Para fechar, mantendo a lógica da forma dística e da objetividade, dois petardos da síntese, que no poema reina absoluta e se afirma de maneira magistral. Porque a ponte é um atalho sempre: não se conhecem pontes que alonguem o caminho. A opção à ponte é o contorno, e o contorno, além de ser o caminho mais longo é também, no caso deste poema, a fuga. Logo esta ponte é um atalho, mas não é um atalho qualquer. É um atalho curar o detalhe e evitar que se contamine o todo.

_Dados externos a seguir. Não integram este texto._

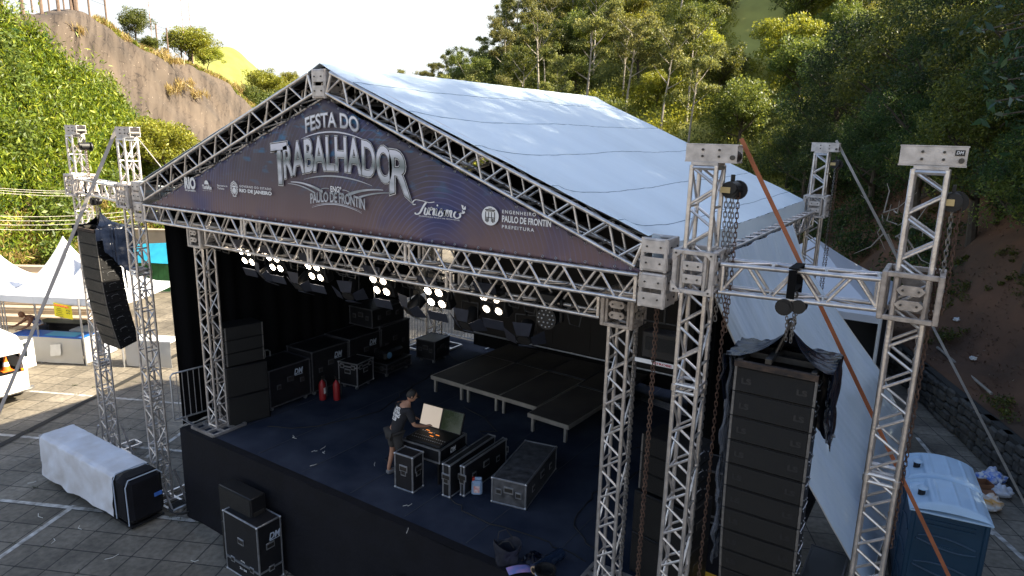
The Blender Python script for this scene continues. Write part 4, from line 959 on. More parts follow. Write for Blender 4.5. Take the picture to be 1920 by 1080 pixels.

É um atalho no tempo, para aproximar passado e futuro, porque não há retornos por alguns caminhos. Porque o presente está marcado de passado. É prosseguir, é cruzar a ponte que se oferece como atalho, mas que na verdade é o único caminho, pois que o contorno não vai nos levar ao destino, vamos ficar encalhados em terras áridas, vamos ser encolhos.

A arte, um entalhe.
A arte é o que marca, que vinca, que sulca, que abre e fecha feridas, que deixa a cicatriz para lembrar sempre que a ARTE é como o tempo sem ser o tempo. Porque ela é atemporal e assim sendo será passado, presente, futuro, tudo ao mesmo tempo. A arte é um entalhe, uma marca no tempo e da qual o tempo não se livra, nem se livrará, porque a Arte é atemporal.